Le type de documents a lui-aussi une influence sur la réussite de la traduction de CUBBITT : le logiciel a de meilleurs résultats lorsqu’il traduit des textes portant sur les actualités ou sur la politique et de moins bons résultats lorsqu’il s’agit de traduire un texte sur les arts ou sur le sport.
Pour déterminer l’efficacité de CUBBITT, l’équipe de chercheurs tchèques a enfin réalisé un test de Turing pour voir s’il était aisé de distinguer traduction automatique et traduction humaine. A titre comparatif, les scientifiques ont également fait ces tests avec le logiciel Google Traduction et ont obtenu les résultats suivants : pour 16 évaluateurs, un seul n’a pas su distinguer les traductions automatiques des traductions humaines.
Lorsque les équipes ont testé CUBBITT avec 15 autres participants, neuf personnes – trois traducteurs professionnels, trois chercheurs en traduction automatique et trois autres participants - n’ont pas su distinguer si le traducteur était un humain ou une machine. Les résultats sont donc meilleurs pour CUBBITT et préfigurent que la traduction automatique pourrait dans le futur atteindre le même niveau que la traduction humaine.

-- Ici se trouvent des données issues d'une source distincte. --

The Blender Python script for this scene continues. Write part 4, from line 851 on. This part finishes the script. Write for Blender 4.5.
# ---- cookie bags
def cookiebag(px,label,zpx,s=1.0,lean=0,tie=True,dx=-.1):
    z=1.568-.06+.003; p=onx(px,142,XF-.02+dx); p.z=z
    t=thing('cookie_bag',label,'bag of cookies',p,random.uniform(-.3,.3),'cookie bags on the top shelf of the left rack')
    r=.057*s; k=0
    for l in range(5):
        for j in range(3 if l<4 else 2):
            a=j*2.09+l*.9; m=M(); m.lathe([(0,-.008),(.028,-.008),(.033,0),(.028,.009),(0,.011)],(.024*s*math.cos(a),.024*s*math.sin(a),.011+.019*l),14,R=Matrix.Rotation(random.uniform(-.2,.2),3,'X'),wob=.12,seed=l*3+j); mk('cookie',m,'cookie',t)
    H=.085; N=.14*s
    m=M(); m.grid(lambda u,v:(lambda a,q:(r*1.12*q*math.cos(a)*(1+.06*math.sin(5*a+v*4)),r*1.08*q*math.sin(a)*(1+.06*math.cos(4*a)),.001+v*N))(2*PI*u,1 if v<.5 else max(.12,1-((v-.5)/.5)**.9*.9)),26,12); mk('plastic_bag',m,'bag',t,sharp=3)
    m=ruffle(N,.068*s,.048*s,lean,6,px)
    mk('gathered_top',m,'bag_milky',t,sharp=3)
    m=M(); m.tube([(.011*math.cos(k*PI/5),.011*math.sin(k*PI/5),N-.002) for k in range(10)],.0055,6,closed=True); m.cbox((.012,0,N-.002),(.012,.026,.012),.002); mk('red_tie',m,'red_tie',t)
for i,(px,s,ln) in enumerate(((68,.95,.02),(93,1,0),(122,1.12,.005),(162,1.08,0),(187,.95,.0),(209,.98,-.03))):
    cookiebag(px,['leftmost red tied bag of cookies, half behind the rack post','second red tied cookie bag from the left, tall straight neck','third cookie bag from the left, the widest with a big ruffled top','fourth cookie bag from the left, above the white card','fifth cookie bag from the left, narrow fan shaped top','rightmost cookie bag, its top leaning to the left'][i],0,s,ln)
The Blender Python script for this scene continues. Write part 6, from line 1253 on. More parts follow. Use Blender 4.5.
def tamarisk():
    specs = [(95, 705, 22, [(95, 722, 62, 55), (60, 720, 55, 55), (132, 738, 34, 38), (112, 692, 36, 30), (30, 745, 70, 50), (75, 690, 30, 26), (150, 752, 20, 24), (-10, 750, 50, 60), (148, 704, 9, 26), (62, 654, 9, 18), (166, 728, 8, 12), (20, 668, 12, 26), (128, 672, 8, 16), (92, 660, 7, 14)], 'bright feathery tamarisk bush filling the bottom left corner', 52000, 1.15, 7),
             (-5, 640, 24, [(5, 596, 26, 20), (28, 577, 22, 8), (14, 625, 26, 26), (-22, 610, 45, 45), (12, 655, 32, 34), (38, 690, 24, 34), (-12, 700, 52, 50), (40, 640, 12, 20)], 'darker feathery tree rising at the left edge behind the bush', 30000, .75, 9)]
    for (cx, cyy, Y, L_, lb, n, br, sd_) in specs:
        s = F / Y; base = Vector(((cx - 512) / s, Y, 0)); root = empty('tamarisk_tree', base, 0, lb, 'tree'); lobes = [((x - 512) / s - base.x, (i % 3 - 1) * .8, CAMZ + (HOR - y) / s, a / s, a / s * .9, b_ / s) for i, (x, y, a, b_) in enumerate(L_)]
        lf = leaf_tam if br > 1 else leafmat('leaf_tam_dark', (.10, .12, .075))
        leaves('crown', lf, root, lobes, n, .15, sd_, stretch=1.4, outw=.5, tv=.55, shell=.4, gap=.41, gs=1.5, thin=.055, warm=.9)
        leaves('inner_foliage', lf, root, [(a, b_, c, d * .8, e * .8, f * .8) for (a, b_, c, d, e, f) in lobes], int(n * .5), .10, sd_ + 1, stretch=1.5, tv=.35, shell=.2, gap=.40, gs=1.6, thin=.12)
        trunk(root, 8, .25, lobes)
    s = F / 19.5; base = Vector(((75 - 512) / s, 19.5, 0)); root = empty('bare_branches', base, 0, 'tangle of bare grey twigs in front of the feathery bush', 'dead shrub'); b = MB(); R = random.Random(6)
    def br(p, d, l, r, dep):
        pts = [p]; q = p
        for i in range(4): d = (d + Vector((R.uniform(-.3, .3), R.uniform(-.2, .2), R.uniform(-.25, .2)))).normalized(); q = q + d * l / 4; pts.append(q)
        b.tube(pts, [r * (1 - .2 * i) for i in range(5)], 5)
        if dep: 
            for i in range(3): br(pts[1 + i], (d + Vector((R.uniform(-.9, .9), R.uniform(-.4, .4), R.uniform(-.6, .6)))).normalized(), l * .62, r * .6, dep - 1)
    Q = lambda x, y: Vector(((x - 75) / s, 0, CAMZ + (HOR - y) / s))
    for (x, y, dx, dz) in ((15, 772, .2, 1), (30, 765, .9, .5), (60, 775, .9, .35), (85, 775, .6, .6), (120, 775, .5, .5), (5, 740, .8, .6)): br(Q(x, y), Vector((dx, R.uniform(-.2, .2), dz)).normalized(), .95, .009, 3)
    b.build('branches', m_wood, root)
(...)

Néanmoins, Martin Popel nuance en affirmant que la traduction automatique n’en est pas encore à remplacer la traduction humaine car elle est bien moins bonne dans le domaine de la fiction :
« Je dois souligner que nous nous concentrons sur la qualité de la traduction des actualités, et non sur la fiction ou la poésie. Je pense que ces domaines sont définitivement plus difficiles à traduire par des machines et nous avons toujours besoin des humains. C'est inestimable. Toutefois, pour certains usages où des traducteurs humains étaient auparavant nécessaires, nous pouvons désormais remplacer les humains par des traducteurs automatiques avec de très bons résultats. »
CUBBITT est accessible gratuitement sur le site www.lindat.cz/cubbitt.